1. Cars—$62.8 million
No trenchant blog analysis of the weekend box office would be complete without noting that Cars' completely expected big opening extended Pixar's streak of consecutive blockbusters to an amazing thirty-seven. Huzzah for monotonous success! But as thrilled as we are that Disney will be able to make payroll this week, we're far more excited for the company's apparent adoption of Warner Bros.' revolutionary "seven-day weekend", as a distribution executive tells Box Office Mojo about their plans for the coming days: "On Monday, 61 percent of kids are out of school, then a week from Monday, 81 percent. That's the great thing about the summer—it's not just about the weekend. The week takes on the aura of being a seven-day playdate." And to make sure that no potential moviegoer aged 4 to 10 is left behind during this crucial extended release window , the Disney-Pixar team plans to dispatch a Cars street team to the nation's elementary schools, where children just dismissed on summer break will be snared with butterfly nets in parking lots, shuttled to the nearest multiplex, and offered the opportunity to use their leftover milk money to buy tickets "if they ever want to see their parents again."

2. The Break-Up—$20.5 million
We were away for a couple of days, but it appears that The Break-Up's early success has allowed the messy public dissolution of Vince Vaughn and Jennifer Aniston's relationship to be bumped back to the DVD release.

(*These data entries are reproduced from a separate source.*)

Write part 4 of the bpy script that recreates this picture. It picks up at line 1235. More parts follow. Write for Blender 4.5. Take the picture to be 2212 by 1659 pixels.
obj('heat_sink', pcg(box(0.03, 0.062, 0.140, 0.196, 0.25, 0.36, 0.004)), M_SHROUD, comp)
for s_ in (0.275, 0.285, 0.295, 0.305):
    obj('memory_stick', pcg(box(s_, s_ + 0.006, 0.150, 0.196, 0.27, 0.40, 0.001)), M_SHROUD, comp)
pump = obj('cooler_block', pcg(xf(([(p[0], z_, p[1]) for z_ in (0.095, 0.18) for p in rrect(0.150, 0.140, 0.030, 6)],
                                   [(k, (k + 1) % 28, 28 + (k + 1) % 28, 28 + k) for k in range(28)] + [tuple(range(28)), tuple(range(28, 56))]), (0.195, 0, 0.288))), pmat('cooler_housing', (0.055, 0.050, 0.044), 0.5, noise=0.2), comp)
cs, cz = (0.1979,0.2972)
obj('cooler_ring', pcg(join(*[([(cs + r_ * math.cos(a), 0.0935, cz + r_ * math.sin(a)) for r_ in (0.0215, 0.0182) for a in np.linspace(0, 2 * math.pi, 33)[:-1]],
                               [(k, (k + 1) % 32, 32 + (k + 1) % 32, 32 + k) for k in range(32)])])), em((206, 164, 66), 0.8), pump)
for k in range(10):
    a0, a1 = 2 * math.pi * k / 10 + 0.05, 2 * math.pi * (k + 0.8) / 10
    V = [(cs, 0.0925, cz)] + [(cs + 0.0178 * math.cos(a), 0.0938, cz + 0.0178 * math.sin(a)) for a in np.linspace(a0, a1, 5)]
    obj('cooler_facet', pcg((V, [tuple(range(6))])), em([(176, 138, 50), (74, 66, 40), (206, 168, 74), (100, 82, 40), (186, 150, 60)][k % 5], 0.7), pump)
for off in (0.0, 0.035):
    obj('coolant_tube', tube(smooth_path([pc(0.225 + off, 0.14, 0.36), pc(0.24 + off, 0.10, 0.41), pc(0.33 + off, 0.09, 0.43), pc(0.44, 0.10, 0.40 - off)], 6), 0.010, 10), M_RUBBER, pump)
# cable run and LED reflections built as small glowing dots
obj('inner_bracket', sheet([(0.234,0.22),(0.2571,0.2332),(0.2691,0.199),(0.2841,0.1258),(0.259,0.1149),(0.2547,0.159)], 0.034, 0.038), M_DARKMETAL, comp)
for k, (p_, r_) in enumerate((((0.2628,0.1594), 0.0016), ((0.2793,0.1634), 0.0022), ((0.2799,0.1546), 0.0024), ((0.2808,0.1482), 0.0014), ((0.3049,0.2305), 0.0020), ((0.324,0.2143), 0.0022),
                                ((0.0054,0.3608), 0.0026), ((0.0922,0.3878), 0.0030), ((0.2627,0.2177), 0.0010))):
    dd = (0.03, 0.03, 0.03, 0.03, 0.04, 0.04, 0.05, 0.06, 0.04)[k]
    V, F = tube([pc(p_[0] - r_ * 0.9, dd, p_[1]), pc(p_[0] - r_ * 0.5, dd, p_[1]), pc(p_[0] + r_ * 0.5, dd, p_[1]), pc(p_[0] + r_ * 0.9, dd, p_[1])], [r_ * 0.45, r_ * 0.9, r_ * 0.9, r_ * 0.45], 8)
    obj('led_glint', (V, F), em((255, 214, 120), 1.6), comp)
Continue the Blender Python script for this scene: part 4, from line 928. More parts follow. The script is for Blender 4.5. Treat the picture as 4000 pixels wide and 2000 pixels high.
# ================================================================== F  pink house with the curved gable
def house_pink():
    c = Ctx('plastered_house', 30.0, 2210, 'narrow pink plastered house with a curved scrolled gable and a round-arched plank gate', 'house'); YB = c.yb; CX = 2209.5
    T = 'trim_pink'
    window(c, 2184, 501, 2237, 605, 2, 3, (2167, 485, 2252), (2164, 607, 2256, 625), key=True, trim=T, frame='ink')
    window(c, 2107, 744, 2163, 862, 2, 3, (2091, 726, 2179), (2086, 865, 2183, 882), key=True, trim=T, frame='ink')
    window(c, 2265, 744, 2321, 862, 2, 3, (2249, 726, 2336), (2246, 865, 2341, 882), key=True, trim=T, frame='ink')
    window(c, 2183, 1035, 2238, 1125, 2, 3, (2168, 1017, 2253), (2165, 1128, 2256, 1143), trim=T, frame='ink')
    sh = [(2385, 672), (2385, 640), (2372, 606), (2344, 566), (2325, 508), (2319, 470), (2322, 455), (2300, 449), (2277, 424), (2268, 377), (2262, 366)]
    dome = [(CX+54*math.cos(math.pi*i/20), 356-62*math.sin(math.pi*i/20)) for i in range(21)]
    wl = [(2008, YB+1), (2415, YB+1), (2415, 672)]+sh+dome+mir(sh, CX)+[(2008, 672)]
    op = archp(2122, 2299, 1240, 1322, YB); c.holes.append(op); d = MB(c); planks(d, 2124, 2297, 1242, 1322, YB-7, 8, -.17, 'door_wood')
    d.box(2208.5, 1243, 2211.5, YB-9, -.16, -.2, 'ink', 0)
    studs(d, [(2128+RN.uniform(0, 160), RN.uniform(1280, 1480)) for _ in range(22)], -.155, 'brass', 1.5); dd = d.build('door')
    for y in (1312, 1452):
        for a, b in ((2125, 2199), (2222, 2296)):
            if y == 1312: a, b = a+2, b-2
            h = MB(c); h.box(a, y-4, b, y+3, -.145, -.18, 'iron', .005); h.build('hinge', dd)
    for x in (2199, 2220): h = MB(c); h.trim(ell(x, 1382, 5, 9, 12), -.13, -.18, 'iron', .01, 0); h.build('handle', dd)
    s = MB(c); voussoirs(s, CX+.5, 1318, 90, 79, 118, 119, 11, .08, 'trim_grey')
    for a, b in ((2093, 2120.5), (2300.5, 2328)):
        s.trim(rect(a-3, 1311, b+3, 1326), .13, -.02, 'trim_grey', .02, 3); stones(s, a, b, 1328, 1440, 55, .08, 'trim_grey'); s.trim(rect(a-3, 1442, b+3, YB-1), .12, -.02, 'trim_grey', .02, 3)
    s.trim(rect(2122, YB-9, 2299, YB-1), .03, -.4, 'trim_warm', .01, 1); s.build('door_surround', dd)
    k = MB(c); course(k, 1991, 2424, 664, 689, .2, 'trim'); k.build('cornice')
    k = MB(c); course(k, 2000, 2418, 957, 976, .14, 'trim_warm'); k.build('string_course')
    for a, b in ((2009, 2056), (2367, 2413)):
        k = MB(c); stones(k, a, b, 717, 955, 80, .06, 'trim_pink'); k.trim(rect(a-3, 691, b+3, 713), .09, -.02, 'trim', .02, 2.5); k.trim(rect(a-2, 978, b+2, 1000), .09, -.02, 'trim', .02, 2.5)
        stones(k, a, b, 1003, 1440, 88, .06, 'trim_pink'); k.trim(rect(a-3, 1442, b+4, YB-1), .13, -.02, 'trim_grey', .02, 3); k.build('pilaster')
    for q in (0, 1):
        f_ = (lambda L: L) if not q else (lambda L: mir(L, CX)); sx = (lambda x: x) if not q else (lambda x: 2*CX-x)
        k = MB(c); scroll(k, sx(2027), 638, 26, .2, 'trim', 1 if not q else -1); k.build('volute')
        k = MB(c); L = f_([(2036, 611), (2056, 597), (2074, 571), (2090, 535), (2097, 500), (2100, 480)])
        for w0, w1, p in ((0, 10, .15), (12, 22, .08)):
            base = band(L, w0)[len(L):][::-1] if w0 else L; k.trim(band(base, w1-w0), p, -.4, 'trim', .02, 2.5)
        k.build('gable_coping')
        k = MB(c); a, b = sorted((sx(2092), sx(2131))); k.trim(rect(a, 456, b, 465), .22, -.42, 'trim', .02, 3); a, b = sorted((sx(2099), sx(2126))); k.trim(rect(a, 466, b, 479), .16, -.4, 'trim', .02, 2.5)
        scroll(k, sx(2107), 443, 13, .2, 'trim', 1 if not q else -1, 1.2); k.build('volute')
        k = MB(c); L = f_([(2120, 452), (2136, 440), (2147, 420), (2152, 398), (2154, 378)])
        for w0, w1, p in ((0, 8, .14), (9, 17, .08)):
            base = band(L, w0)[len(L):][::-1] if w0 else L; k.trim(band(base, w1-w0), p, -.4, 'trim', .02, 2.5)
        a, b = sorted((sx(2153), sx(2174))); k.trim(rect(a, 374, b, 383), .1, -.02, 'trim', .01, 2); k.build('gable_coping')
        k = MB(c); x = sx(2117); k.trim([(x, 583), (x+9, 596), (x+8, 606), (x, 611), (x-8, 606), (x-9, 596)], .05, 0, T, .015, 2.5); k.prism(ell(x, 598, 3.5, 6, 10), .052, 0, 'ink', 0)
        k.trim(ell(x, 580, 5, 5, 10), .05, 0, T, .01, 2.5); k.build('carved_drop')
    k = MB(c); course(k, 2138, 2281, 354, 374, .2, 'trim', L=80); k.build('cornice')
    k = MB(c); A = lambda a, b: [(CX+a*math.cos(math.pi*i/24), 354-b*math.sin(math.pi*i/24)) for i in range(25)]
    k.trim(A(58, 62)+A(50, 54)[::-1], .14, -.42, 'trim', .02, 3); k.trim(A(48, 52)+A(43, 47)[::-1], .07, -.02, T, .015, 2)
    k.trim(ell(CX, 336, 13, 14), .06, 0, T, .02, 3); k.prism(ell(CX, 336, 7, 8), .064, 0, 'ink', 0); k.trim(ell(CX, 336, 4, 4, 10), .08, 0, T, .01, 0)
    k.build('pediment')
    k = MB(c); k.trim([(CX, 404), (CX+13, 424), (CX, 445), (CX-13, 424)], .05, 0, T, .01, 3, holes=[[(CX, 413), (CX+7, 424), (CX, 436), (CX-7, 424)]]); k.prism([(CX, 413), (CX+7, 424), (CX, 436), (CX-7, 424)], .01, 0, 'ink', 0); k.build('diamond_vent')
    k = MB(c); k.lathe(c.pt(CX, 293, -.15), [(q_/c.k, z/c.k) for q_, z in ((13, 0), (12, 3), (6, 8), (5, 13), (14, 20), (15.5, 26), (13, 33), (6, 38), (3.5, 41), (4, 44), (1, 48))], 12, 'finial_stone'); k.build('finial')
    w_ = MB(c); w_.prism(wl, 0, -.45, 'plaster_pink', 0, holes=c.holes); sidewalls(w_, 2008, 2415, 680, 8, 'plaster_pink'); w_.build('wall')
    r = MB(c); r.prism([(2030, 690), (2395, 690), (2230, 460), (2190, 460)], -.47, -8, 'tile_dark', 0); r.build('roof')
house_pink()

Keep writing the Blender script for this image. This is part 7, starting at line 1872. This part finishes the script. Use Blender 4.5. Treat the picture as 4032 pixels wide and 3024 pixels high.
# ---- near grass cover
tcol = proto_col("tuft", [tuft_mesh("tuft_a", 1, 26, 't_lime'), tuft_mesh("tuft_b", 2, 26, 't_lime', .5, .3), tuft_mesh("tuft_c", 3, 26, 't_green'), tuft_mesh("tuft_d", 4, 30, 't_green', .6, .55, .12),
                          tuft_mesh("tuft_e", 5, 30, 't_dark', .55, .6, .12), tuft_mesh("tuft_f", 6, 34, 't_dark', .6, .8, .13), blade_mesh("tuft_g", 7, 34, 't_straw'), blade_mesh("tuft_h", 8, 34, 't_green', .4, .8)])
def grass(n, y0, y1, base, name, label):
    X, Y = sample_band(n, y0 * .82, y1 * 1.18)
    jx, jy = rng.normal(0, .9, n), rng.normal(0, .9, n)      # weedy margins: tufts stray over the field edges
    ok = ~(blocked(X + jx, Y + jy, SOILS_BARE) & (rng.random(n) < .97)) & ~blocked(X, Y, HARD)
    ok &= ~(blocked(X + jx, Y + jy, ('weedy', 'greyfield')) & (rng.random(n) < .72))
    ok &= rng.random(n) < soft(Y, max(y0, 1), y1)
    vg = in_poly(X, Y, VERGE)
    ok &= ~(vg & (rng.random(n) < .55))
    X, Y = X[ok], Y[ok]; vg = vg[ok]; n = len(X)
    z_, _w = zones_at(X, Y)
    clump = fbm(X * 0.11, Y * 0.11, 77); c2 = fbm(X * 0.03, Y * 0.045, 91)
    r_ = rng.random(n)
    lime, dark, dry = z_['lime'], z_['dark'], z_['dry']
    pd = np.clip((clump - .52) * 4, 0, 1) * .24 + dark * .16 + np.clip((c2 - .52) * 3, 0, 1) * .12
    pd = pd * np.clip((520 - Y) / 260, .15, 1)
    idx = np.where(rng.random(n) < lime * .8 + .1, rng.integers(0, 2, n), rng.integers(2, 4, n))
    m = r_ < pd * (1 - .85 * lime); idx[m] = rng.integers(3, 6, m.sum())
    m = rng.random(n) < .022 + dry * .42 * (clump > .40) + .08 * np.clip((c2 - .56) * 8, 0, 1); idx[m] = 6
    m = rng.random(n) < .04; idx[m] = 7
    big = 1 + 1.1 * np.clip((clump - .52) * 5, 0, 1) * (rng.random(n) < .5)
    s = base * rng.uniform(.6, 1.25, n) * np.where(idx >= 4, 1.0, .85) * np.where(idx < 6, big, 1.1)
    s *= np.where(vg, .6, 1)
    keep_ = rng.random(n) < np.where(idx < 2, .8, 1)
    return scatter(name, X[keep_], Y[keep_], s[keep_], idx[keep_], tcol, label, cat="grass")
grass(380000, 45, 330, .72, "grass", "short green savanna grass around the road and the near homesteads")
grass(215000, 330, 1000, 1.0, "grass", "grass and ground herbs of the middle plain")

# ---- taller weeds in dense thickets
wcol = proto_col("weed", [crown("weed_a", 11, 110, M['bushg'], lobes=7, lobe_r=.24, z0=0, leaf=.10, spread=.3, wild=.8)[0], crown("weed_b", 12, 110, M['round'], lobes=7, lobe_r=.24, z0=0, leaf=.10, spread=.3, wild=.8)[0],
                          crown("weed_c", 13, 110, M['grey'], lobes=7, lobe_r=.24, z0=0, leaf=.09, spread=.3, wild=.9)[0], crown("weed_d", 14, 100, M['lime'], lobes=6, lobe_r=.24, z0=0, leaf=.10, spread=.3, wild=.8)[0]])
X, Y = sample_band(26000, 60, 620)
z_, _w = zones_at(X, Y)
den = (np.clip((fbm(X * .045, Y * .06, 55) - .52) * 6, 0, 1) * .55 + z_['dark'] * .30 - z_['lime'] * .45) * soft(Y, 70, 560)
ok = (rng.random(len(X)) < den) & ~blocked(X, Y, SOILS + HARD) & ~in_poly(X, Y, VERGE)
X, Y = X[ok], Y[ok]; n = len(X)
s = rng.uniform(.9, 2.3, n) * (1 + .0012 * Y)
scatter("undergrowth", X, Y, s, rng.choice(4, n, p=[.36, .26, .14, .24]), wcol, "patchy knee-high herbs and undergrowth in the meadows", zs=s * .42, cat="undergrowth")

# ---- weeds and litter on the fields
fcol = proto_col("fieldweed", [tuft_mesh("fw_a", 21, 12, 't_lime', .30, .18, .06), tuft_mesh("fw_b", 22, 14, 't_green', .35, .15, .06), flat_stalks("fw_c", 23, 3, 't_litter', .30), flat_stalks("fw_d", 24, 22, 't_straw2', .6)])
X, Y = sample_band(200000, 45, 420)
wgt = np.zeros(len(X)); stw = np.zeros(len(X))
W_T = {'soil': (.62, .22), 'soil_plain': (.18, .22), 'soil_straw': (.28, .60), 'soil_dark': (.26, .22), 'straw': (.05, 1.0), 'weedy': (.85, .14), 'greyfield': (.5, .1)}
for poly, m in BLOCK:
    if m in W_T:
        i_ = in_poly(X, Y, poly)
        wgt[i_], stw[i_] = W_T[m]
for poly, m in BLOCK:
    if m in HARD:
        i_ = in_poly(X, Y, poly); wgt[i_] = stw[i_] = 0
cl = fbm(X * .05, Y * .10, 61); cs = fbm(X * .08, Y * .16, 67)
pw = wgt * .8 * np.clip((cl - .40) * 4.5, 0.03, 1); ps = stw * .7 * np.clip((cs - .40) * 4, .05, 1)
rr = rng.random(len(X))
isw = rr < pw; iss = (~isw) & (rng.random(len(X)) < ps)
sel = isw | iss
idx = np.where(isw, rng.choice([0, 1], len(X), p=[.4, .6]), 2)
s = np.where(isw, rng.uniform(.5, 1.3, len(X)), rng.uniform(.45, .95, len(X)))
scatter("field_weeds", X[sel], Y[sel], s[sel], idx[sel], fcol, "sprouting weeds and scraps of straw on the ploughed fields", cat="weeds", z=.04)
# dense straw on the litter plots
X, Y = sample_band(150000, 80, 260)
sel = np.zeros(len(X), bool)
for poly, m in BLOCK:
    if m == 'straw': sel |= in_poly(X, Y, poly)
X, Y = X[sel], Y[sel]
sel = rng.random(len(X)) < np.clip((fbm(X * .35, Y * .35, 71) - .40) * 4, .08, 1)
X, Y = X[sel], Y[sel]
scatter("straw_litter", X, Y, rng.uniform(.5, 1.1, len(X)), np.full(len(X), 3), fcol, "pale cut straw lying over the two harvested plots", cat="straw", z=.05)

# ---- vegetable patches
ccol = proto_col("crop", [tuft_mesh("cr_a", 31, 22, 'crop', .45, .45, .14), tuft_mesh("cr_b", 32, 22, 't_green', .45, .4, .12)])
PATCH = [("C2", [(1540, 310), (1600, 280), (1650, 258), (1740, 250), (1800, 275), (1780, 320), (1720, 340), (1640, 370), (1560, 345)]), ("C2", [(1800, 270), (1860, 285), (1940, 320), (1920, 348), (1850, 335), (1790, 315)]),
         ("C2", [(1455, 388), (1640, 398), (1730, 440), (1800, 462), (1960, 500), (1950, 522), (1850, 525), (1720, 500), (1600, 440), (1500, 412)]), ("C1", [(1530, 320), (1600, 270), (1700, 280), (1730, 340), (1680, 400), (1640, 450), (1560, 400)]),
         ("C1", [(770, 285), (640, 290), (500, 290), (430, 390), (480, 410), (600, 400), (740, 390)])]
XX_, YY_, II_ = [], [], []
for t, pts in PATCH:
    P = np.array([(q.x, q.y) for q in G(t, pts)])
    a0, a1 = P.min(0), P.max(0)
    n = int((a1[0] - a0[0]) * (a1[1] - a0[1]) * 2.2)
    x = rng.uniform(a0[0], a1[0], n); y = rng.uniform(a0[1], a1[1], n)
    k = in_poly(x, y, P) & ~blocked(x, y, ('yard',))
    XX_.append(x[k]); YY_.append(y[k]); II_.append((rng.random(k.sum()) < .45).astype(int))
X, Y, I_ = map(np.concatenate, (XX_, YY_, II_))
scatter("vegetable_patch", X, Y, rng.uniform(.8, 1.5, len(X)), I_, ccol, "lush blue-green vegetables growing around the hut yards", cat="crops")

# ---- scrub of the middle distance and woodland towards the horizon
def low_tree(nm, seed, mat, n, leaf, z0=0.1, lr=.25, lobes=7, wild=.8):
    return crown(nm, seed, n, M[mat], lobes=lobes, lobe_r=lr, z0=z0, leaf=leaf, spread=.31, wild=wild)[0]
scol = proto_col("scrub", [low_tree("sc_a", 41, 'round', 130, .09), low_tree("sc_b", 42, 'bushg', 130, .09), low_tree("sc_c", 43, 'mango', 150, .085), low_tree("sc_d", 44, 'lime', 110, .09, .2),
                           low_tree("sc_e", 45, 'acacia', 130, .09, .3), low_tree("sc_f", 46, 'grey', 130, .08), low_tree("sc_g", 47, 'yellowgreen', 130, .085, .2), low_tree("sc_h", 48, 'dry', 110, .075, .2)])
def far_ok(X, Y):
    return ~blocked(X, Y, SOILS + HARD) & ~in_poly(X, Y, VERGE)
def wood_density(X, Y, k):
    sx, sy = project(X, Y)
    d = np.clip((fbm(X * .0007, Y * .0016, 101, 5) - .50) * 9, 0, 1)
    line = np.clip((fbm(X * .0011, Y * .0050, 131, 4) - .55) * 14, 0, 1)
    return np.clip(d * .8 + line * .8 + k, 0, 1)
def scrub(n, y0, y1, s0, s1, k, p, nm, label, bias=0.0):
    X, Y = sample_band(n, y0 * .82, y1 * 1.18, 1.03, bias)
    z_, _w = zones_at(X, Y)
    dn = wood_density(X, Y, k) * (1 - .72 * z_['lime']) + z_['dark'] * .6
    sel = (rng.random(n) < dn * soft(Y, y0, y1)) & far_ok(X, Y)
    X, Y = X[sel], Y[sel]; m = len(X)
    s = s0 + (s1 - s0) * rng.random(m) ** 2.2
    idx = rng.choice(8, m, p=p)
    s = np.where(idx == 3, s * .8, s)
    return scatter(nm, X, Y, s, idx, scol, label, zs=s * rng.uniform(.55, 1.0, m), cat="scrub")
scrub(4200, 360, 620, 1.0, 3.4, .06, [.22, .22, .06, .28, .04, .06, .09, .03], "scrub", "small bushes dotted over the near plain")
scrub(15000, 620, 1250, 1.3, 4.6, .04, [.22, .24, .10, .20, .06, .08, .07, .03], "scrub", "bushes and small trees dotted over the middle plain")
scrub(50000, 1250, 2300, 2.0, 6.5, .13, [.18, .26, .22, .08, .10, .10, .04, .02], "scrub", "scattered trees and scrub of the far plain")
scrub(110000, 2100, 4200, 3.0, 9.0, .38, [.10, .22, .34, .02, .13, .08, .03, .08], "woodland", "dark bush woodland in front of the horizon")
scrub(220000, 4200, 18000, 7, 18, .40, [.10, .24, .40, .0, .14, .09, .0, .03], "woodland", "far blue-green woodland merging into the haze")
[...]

3. X:Men: The Last Stand—$15.55 million
Last night at the Chateau Marmont, humble, record-breaking director Brett Ratner could be overheard boasting to a group of cocktail waitresses that "Steven Spielberg has never directed either a Rush Hour or X-Men movie, while I have done, like, ten of them."

4. The Omen—$15.45 million
Knowing that The Omen is clearly in its box office decline after a Satan-assisted opening day, Fox has quickly abandoned its cynical interest in the occult, and janitorial workers on the Fox lot this morning can be seen dumping tubs full of leftover promotional baby blood into open storm drains.

5. Over the Hedge—$10.301 million
DreamWorks Animation has announced that the Special Director's Edition of the Over the Hedge DVD will feature a version in which the movie's assortment of wisecracking woodland creatures has been replaced by talking automobiles.